What you will do: The listing below must be repeated word for word, with its images excluded.
○ ○ ○ ○ ○ ○ ○
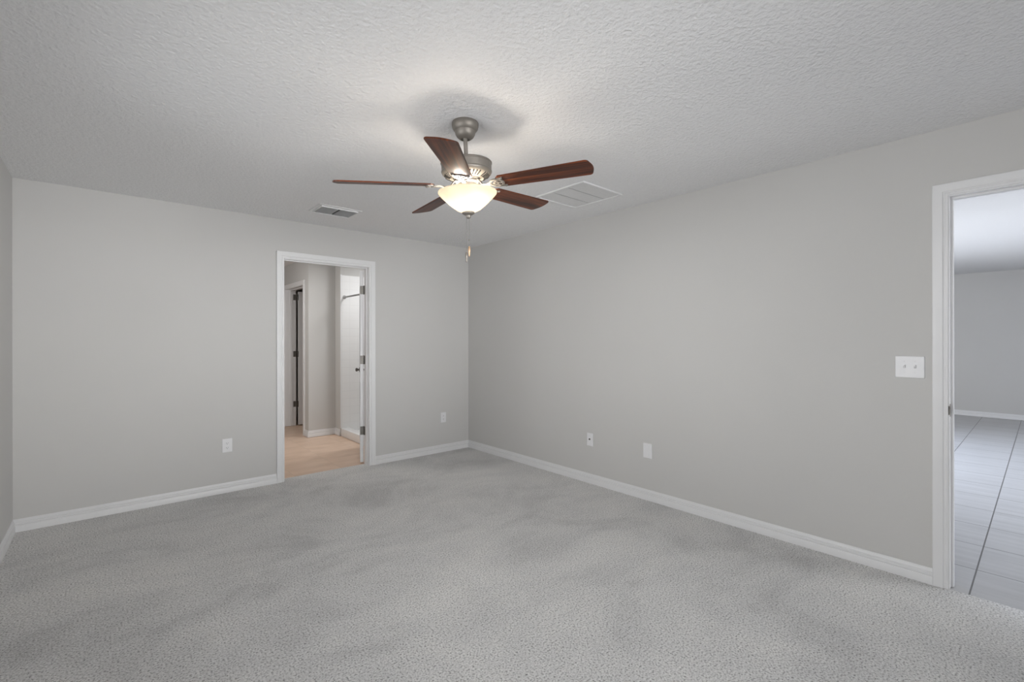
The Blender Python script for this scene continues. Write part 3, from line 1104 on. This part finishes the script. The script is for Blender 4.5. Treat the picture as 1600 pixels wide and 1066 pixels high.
# coax plate
loc, f = plate_frame('x', XR, 2.7565, 0.400)
e = empty('cable_jack', loc)
plate_mesh(f, 0.070, 0.117).build('cover_plate', M_plast, e)
b = MB()
ring = lambda rr, oo, n=16, y=0.004: [f(rr * math.cos(2 * PI * k / n), y + rr * math.sin(2 * PI * k / n), oo) for k in range(n)]
b.quadloop([ring(0.0080, 0.0055, 6), ring(0.0080, 0.0085, 6)])
b.quadloop([ring(0.0048, 0.0080), ring(0.0048, 0.0165)])
cj = b.build('coaxial_connector', plain('dark_connector_metal', (0.06, 0.055, 0.05), 0.4, 0.6, noise=0.05, nscale=80), e)
cj['label'] = 'dark round connector'
for y in (0.042, -0.042):
    b = MB()
    screw(b, f, 0, y)
    b.build('screw', M_plast, e)
tag(e, 'white wall plate with one dark round connector, nearer the room corner', 'wall plate')

# phone plate
loc, f = plate_frame('x', XR, 2.1525, 0.405)
e = empty('phone_jack', loc)
plate_mesh(f, 0.080, 0.121).build('cover_plate', M_plast, e)
b = MB()
b.ring(rrect(0.020, 0.020, 0.002), rrect(0.013, 0.012, 0.001), f, 0.0050, 0.0072)
jk = b.build('jack', M_plast, e)
for y in (0.042, -0.042):
    b = MB()
    screw(b, f, 0, y)
    b.build('screw', M_plast, e)
tag(e, 'plain all-white wall plate low on the right wall, nearer the switch', 'wall plate')

# double light switch
loc, f = plate_frame('x', XR, 0.4955, 1.167)
e = empty('light_switch', loc)
plate_mesh(f, 0.127, 0.121).build('cover_plate', M_plast, e)
for x in (-0.023, 0.023):
    b = MB()
    b.ring([(x - 0.0062, -0.0125), (x + 0.0062, -0.0125), (x + 0.0062, 0.0125), (x - 0.0062, 0.0125)],
           [(x - 0.0050, -0.0113), (x + 0.0050, -0.0113), (x + 0.0050, 0.0113), (x - 0.0050, 0.0113)], f, 0.0052, 0.0068)
    # lever, flipped up
    b.quadloop([[f(x + sx * w_, y_ + sy * t_, o_) for sx, sy in ((-1, -1), (1, -1), (1, 1), (-1, 1))]
                for w_, y_, t_, o_ in ((0.0048, 0.001, 0.0085, 0.0050), (0.0045, 0.004, 0.006, 0.0100), (0.0040, 0.0085, 0.0042, 0.0170), (0.0034, 0.0100, 0.0032, 0.0185))])
    b.build('toggle', M_plast, e, smooth=25)
    for y in (0.030, -0.030):
        b = MB()
        screw(b, f, x, y)
        b.build('screw', M_plast, e)
tag(e, 'white two-toggle light switch beside the right-hand doorway', 'light switch')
○ ○ ○ ○ ○ ○ ○
Right answer:
The Blender Python script for this scene continues. Write part 3, from line 1104 on. This part finishes the script. The script is for Blender 4.5. Treat the picture as 1600 pixels wide and 1066 pixels high.
# coax plate
loc, f = plate_frame('x', XR, 2.7565, 0.400)
e = empty('cable_jack', loc)
plate_mesh(f, 0.070, 0.117).build('cover_plate', M_plast, e)
b = MB()
ring = lambda rr, oo, n=16, y=0.004: [f(rr * math.cos(2 * PI * k / n), y + rr * math.sin(2 * PI * k / n), oo) for k in range(n)]
b.quadloop([ring(0.0080, 0.0055, 6), ring(0.0080, 0.0085, 6)])
b.quadloop([ring(0.0048, 0.0080), ring(0.0048, 0.0165)])
cj = b.build('coaxial_connector', plain('dark_connector_metal', (0.06, 0.055, 0.05), 0.4, 0.6, noise=0.05, nscale=80), e)
cj['label'] = 'dark round connector'
for y in (0.042, -0.042):
    b = MB()
    screw(b, f, 0, y)
    b.build('screw', M_plast, e)
tag(e, 'white wall plate with one dark round connector, nearer the room corner', 'wall plate')

# phone plate
loc, f = plate_frame('x', XR, 2.1525, 0.405)
e = empty('phone_jack', loc)
plate_mesh(f, 0.080, 0.121).build('cover_plate', M_plast, e)
b = MB()
b.ring(rrect(0.020, 0.020, 0.002), rrect(0.013, 0.012, 0.001), f, 0.0050, 0.0072)
jk = b.build('jack', M_plast, e)
for y in (0.042, -0.042):
    b = MB()
    screw(b, f, 0, y)
    b.build('screw', M_plast, e)
tag(e, 'plain all-white wall plate low on the right wall, nearer the switch', 'wall plate')

# double light switch
loc, f = plate_frame('x', XR, 0.4955, 1.167)
e = empty('light_switch', loc)
plate_mesh(f, 0.127, 0.121).build('cover_plate', M_plast, e)
for x in (-0.023, 0.023):
    b = MB()
    b.ring([(x - 0.0062, -0.0125), (x + 0.0062, -0.0125), (x + 0.0062, 0.0125), (x - 0.0062, 0.0125)],
           [(x - 0.0050, -0.0113), (x + 0.0050, -0.0113), (x + 0.0050, 0.0113), (x - 0.0050, 0.0113)], f, 0.0052, 0.0068)
    # lever, flipped up
    b.quadloop([[f(x + sx * w_, y_ + sy * t_, o_) for sx, sy in ((-1, -1), (1, -1), (1, 1), (-1, 1))]
                for w_, y_, t_, o_ in ((0.0048, 0.001, 0.0085, 0.0050), (0.0045, 0.004, 0.006, 0.0100), (0.0040, 0.0085, 0.0042, 0.0170), (0.0034, 0.0100, 0.0032, 0.0185))])
    b.build('toggle', M_plast, e, smooth=25)
    for y in (0.030, -0.030):
        b = MB()
        screw(b, f, x, y)
        b.build('screw', M_plast, e)
tag(e, 'white two-toggle light switch beside the right-hand doorway', 'light switch')